Large-scale AI model training is constrained by regional grid capacity, necessitating cross-regional datacenter collaboration. However, a fundamental trade-off exists between heterogeneous power supply and inter-site communication latency—yet existing approaches typically assume homogeneous electricity availability, overlooking dynamic variations in both power capacity and network performance across sites. This work proposes a power-cost–inspired dynamic greedy algorithm that jointly models heterogeneous power availability (using real-world Google power traces) and network latency, enabling runtime adaptive site selection guided by marginal gain. The method optimizes the “accuracy–time” efficiency while guaranteeing target accuracy. Experiments on real power data demonstrate that our approach reduces time-to-target-accuracy by up to 50% compared to baseline strategies.

The exponential growth of large-scale AI models has led to computational and power demands that can exceed the capacity of a single data center. This is due to the limited power supplied by regional grids that leads to limited regional computational power.
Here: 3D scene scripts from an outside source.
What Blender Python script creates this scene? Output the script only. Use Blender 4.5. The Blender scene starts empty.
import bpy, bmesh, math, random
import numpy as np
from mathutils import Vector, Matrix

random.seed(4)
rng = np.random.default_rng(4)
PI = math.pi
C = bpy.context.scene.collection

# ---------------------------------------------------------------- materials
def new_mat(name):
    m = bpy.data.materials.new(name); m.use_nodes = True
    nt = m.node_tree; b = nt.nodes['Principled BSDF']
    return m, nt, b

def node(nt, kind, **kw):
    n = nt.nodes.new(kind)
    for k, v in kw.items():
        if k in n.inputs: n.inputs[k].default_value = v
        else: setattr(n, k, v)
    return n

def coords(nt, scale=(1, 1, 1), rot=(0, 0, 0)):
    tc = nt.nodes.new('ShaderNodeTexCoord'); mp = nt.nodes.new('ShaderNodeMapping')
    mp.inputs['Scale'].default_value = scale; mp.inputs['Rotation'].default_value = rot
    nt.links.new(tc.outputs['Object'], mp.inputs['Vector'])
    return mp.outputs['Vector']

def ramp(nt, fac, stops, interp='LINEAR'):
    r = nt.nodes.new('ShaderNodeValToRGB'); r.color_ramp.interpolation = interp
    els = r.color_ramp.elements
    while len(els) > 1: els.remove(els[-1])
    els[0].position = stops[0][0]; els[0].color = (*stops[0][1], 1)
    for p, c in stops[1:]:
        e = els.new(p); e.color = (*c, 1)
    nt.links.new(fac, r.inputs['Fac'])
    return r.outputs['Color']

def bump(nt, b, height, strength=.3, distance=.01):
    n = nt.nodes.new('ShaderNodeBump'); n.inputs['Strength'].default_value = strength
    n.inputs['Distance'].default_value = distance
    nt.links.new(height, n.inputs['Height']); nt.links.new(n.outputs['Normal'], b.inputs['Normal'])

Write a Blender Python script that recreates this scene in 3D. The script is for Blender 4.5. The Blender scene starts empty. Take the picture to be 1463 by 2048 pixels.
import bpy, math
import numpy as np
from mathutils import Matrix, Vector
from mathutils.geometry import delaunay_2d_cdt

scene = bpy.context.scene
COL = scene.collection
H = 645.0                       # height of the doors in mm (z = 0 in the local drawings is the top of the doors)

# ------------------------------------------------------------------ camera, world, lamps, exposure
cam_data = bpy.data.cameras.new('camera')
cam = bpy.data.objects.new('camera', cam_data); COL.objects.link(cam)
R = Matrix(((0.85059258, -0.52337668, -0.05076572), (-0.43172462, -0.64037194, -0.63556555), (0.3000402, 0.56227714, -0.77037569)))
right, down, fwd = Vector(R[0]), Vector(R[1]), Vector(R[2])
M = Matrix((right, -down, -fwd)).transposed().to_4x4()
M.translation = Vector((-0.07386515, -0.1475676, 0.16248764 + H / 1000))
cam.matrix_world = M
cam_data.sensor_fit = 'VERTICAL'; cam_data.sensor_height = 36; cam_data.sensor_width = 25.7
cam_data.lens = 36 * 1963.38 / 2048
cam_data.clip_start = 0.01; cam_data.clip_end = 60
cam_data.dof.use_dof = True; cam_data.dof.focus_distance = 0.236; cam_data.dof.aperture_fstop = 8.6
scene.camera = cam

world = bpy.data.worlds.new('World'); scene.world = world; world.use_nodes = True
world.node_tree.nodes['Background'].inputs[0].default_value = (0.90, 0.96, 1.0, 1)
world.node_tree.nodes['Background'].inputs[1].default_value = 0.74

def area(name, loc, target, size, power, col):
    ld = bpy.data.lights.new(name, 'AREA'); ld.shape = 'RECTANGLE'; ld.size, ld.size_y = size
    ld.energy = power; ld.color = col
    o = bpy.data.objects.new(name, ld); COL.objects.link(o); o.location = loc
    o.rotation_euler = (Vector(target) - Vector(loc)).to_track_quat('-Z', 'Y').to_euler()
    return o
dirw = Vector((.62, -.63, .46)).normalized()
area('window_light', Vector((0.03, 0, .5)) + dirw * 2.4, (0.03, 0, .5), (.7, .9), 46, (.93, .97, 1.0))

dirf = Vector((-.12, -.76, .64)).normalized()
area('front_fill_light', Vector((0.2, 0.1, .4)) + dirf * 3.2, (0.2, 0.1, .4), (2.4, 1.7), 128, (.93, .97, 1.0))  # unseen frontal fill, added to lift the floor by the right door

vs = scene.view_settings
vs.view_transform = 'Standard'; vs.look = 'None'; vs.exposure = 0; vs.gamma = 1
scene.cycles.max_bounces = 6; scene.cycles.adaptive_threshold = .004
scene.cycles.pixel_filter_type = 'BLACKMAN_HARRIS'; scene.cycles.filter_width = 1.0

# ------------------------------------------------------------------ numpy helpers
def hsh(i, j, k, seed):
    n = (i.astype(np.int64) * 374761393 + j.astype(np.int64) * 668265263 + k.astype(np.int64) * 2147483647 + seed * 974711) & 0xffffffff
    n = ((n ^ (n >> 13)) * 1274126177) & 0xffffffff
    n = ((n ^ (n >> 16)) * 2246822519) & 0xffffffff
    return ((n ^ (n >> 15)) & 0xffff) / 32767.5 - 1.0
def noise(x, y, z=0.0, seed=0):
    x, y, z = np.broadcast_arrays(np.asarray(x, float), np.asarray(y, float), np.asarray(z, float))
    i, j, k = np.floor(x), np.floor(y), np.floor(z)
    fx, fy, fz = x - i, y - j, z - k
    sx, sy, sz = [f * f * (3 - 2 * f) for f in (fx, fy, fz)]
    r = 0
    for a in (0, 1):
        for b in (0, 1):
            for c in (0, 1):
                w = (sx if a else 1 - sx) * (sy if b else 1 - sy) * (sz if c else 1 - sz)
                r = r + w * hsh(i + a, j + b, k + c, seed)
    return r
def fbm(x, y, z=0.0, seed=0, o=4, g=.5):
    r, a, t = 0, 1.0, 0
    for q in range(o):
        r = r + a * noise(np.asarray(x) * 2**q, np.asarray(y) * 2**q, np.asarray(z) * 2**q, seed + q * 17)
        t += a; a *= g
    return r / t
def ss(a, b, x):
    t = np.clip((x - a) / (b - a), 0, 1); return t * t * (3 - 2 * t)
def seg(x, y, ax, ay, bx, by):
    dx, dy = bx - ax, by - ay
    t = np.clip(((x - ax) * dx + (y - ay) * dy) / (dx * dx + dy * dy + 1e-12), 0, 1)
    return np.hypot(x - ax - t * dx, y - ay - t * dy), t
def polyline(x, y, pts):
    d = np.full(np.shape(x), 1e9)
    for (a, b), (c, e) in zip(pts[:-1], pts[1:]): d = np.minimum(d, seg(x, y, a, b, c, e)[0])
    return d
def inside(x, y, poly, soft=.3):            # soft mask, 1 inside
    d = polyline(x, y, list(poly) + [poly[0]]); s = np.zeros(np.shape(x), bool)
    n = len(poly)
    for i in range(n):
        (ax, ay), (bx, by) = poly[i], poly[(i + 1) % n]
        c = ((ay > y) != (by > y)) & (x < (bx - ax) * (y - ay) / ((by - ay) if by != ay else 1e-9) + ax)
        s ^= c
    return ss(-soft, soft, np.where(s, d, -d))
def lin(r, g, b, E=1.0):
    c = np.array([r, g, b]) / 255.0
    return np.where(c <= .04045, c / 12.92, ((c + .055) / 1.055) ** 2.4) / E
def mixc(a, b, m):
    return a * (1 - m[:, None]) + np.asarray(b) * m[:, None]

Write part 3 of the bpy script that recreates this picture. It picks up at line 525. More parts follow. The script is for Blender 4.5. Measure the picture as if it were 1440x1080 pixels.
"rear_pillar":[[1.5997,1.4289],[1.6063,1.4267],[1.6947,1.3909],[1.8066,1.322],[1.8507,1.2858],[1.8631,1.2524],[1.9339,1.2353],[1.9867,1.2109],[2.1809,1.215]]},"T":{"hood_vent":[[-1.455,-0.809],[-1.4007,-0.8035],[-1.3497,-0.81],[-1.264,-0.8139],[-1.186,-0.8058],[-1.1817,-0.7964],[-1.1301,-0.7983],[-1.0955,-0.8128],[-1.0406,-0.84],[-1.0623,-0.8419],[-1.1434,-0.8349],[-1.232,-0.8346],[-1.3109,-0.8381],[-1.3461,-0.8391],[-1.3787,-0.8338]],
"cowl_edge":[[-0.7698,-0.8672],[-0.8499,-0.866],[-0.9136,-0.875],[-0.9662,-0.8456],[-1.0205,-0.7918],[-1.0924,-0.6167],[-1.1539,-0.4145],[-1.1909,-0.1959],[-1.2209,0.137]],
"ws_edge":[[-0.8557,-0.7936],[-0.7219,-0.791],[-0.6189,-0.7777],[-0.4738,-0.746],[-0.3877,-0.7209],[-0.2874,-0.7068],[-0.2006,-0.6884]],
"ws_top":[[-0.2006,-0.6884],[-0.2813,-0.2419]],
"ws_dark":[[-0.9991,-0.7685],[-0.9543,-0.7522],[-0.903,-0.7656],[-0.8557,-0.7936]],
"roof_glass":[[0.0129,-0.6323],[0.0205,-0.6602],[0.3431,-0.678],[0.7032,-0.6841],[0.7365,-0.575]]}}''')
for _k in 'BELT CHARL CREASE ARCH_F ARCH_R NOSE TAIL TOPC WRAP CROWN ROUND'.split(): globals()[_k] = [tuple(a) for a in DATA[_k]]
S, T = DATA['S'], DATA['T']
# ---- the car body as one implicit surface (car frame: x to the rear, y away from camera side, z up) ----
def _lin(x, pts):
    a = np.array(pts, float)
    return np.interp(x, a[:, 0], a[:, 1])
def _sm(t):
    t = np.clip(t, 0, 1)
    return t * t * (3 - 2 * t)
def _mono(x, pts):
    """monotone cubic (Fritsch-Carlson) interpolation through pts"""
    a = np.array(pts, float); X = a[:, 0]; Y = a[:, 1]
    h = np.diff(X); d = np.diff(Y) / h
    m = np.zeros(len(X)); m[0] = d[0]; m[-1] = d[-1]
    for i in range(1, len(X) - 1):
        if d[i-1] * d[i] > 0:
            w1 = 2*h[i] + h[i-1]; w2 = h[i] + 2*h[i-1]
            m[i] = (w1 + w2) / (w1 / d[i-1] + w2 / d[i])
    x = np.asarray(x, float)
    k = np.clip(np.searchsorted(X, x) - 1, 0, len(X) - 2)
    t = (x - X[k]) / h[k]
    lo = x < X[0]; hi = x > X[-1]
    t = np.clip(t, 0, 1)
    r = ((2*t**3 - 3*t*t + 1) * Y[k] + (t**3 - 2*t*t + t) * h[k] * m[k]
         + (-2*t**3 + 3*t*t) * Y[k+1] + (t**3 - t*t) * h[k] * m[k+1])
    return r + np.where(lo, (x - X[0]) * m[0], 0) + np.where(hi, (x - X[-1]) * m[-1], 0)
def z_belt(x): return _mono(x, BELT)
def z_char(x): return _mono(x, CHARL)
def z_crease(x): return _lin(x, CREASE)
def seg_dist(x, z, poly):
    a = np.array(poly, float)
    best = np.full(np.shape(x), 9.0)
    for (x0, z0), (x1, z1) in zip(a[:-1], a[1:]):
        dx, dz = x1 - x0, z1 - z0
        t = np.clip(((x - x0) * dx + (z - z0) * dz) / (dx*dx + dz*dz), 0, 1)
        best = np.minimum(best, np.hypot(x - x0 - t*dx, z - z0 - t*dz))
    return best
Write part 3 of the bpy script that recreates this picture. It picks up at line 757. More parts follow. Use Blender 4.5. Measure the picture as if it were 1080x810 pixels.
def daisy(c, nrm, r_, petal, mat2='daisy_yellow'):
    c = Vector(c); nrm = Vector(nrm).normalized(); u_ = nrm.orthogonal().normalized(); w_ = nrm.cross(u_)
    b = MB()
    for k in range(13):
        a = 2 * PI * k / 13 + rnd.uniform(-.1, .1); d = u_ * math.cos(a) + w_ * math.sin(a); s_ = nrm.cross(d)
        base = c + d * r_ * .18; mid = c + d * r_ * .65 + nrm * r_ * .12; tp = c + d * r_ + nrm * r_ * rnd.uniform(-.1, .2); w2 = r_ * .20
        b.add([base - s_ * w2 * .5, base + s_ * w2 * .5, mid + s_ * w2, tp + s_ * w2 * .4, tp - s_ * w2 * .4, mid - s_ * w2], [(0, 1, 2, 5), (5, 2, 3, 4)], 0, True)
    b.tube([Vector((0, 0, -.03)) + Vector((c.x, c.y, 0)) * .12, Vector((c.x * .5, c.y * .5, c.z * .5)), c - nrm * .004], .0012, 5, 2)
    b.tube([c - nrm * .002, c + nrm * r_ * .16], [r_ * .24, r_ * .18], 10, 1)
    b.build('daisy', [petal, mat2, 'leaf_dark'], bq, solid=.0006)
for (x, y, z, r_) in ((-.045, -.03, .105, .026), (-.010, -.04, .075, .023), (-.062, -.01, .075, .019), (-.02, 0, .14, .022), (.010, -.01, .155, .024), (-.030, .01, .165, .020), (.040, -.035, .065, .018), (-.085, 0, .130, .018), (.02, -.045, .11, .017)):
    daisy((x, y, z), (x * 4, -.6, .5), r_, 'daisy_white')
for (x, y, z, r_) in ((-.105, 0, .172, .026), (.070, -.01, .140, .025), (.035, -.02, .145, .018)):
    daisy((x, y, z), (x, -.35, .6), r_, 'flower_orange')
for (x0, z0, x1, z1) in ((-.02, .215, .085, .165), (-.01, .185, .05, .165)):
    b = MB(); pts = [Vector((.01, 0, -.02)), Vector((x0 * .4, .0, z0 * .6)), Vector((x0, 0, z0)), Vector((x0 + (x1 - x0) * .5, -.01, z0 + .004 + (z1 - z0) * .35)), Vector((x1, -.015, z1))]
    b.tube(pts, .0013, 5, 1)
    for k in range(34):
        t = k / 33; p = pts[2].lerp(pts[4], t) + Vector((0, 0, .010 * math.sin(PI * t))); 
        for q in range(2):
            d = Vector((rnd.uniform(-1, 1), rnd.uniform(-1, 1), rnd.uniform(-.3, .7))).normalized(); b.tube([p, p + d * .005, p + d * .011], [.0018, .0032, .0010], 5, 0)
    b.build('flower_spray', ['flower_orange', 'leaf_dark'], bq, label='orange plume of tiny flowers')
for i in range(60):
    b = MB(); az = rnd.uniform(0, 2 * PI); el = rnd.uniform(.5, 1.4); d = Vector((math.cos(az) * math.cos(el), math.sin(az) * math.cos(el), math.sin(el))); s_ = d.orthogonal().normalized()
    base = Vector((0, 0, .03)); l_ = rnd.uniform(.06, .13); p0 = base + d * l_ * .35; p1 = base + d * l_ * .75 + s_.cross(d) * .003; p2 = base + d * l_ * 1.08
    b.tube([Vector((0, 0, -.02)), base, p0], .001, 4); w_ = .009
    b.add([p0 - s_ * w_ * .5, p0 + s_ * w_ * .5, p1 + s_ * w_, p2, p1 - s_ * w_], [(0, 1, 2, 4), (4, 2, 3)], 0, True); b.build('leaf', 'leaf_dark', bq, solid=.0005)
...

Consequently, distributing training workloads across geographically distributed sites has become essential. However, this approach introduces a significant challenge in the form of communication overhead, creating a fundamental trade-off between the performance gains from accessing greater aggregate power and the performance losses from increased network latency. Although prior work has focused on reducing communication volume or using heuristics for distribution, these methods assume constant homogeneous power supplies and ignore the challenge of heterogeneous power availability between sites. To address the challenge of training large models in power-constrained, geo-distributed environments, we introduce PowerTrip, a system that dynamically selects a subset of sites during runtime to optimize the power-communication trade-off. Specifically, PowerTrip selects sites based on a power-to-cost heuristic, prioritizing those with high power availability and low network latency. PowerTrip employs a dynamic greedy approach and uses the marginal gain in training efficiency, i.e., accuracy improvement per unit of time, to optimize for the number of sites where the performance penalty from network overhead negates the benefit of adding more computational power. Our evaluation, which uses real-world Google power traces to model realistic power capacity constraints, demonstrates that PowerTrip can reduce time-to-accuracy by up to 50% compared to existing baseline policies.